Victoria’s vacancy rate is going up and rents are among the country’s highest but advocates for both tenant and landlord groups still say they are facing tough times. There are close to 50,000 rental units — purpose-built and in private homes in the Capital Region. And Russ Godfrey, Victoria advocate with B.C.’s Tenant Resource and Advocacy Centre keeps hearing from students, young workers and seniors who say they simply “can’t find anything affordable to live in.”

That’s despite a vacancy rate of 2.7 per cent, almost on par with the national average of 35 cities surveyed by Canada Mortgage and Housing Corporation and higher than recent years.

“The only thing that makes the lack of affordability go away is about a seven or eight per cent vacancy,” Godfrey said, noting that families are especially in a bind. A two-bedroom apartment rents for $1,059 on average, compared to a national average of $901, CMHC’s most recent figures show. And 60 per cent of City of Victoria residents are renters.

Al Kemp, Victoria-based CEO of the Rental Owners and Managers Society of B.C., said the true vacancy rate is probably close to six per cent. He called the CMHC numbers “way, way off” because they omit landlords with only a couple of units. Also, some landlords in larger buildings may be under-reporting their vacancies, he suggested.

CMHC’s report that Victoria’s annual rent increase was 0.9 per cent in the past year indicates that landlords have not always asked for the legal limit of 4.3 per cent this year, Kemp added.

Godfrey says that “most landlords give annual rent increases.” And CMHC never captures that, in between tenancies, landlords can set the rent at any amount they want, he added.

Even when tenants stay where they are, Godfrey said landlords can legally “circumvent rent control,” by using a system of “renew or vacate” leases. An annual lease renewal can be treated as a new contract, allowing landlords to charge what they think the market will bear, he said.

He raised the issue several times over the last year with the Rental Tenancy Branch, asking the province for a policy that limits lease rental increases to the rent-controlled amount.

“What they’ve told us is they’ll look at it but that was a year ago and they’re still looking at it,” Godfrey said.

A spokesman for the Ministry Responsible for Housing told the Times Colonist: “At this time, there are no plans to change the provisions of the Act relating to the end of a fixed-term tenancy.”
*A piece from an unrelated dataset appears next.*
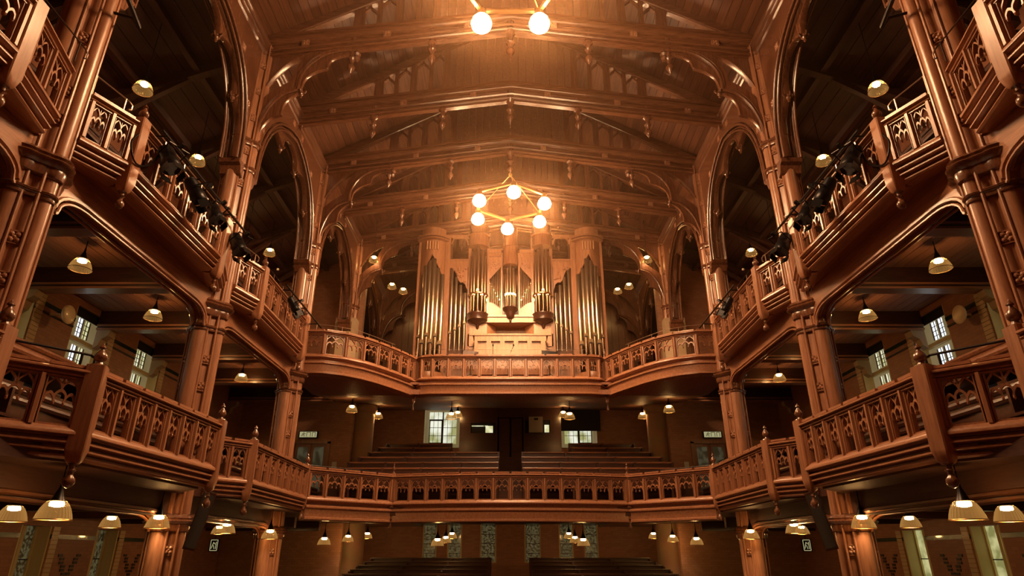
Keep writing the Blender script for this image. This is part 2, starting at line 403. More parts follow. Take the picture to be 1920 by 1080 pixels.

The province says the Residential Tenancy Act balances the rights and responsibilities of both landlords and tenants. Godfrey said that current legislation is far more balanced than what preceded it, but “renew or vacate” leases still mean that if tenants want to stay past the lease expiry, they’ll have to pay what the landlord wants.

The act states that at the end of the fixed term of tenancy, say a year, the tenant and landlord can either strike a new lease agreement or end the tenancy. “If a new agreement is struck, rent can be set at any point mutually agreed upon,” according to the ministry. But it’s hardly mutual, Godfrey pointed out. “Any time the landlord has the power of shelter over you, I would suggest that’s a power imbalance.”

He recommends that tenants stick to month-to-month leases to keep the rent increase in 2013 to the legal limit of 3.7 per cent, unless there are concerns of being evicted for landlords to use the property themselves.

Kemp said there are not many landlords taking advantage of lease renewals to raise rents and he’d like a better understanding of how much of a problem it is.

“Are there landlords that do that? Yes, there are. Is there one company that I know of that does that? Yes, there is.” He would not reveal which company, but said he has spoken to the company about it.

“It is 100 per cent legal,” Kemp said. “Whether it is the right way to run your business is a question that each person has to answer for themselves.”

Kemp said that annual rent control increases are based on the consumer price index, which has little bearing on landlords’ major costs. Property taxes, utilities and insurance are going up by nearly five to 10 per cent and “those are not discretionary items,” Kemp added.